Pension law changes add flexibility, consumer protection

Pension Reform Directional Sign

 

This article was published by The Vancouver Sun on June 7th 2012.  To see this article and other related articles on The Vancouver Sun website, please click here

Changes to B.C.’s pension legislation will both protect consumers and make pensions more flexible for employers, a Vancouver lawyer says.

Ken Burns, a partner at Lawson Lundell LLP in Vancouver who specializes in pensions and employee benefits, says the overhaul of the Pension Benefits Standards Act is a positive move.

“The funding flexibility and the ability to share governance and to work out deals between employers and employees … should encourage pension plan development,” Burns said.

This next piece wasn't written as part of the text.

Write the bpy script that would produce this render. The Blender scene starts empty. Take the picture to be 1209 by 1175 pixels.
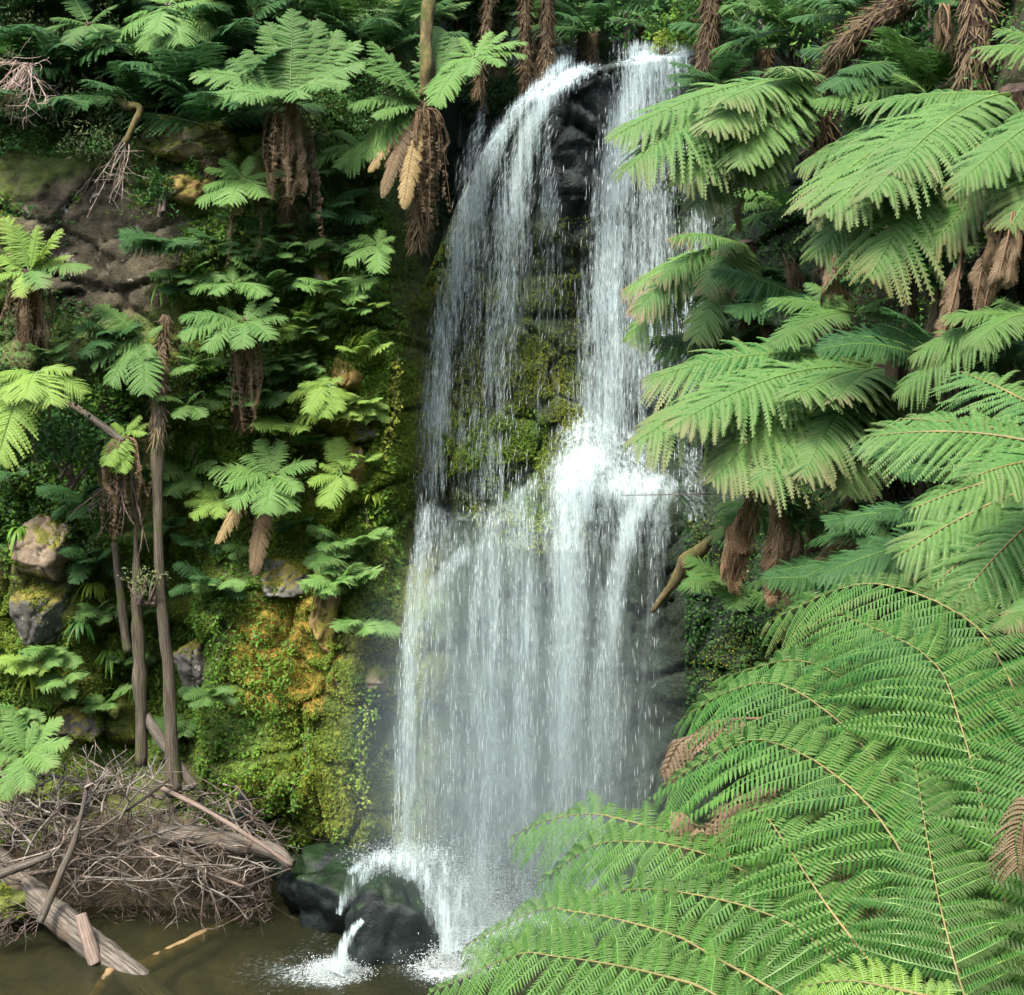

Burns said many of the recommendations deal with member rights and the statute itself is described as a consumer protection statute.

These changes are positive, but there is only a “faint hope” they will actually result in any new pension plans, said Susan Eng, vice-president of advocacy for CARP, an organization that works for seniors.

Eng said no defined benefit pension plans have been created in the past several years, despite an acknowledgment by the government that Canadians are not saving enough for retirement.

CARP would prefer to see a national, universal pension plan for Canadians, on top of the Canada Pension Plan and the Old Age Security benefit. “But at least they’re targeting something [with these changes,]” Eng said.

Many of the changes reflect an expert panel report from 2008, Burns said.

“This is to protect people from a disappearing pension,” Burns said. The changes allow employers to offer a wider choice of pension-plan options, including “target benefit” plans, and that flexibility should encourage more employers to provide pensions, Burns said.

Target benefit plans promise a particular benefit upon retirement but allow an employer to change the amount if funding pressures require a change.

“Now, under a defined benefit plan, if things go south as they have been recently for many companies, they can’t reduce benefits,” Burns said. With a target benefit … the hope is you can meet your targets, but if you can’t, there is the ability to reduce benefits, Burns said.

Target benefit plans have existed before, usually under collective agreements, but the new act legitimatizes them and gives them their own set of rules, which should give more people access to them, Burns said.

The new act allows for jointly sponsored cost-sharing plans, similar to what exist in public-sector pension plans. Under this type of plan, employees would take on some of the funding risk in return for sharing some of the plan governance, Burns said.

“It takes pressure off employers who are having trouble funding pension plans, and it transfers some of the funding risk onto the employees, in exchange for which they get more direct involvement in the governance of their plan. They’re going to have full transparency about the operation of their plan.”

The new act will enhance the rights of pension plan members, including immediate entitlement to employer-paid contributions with no vesting period and more supplying information about how a plan is operating to retired and working members, the ministry of finance said in a news release.

“Pensions are the cornerstone of a family’s retirement savings. The new plan design options such as target benefit plans, and improved pension plan disclosure requirements, will help to ensure British Columbian’s retirement savings options are maximized,” finance minister Kevin Falcon said in the release.

This bill provides the superintendent of pensions with new tools, including the power to levy administrative penalties and appoint replacement administrators or actuaries, the province said in the release.

The new act harmonizes pension legislation between B.C. and Alberta, Burns said. The Alberta legislature is expected to pass the legislation this fall, and then the two provinces will work on the regulation, which Burns said is the more difficult and technical part of the new rules.

Burns said the harmonization between the two provinces will streamline pension administration for employers with employees in both provinces.

“Employers have said they need streamlined regulation so that they can focus on their business and not on red tape. Modernizing the legislation gives employers more flexibility to offer a wider choice of pension plan options, so that more British Columbians can have access to pension income during their retirement years,” Falcon said.

The legislation passed on May 31, but Burns said it will likely be at least January before the changes are put in place, or even next year at this time.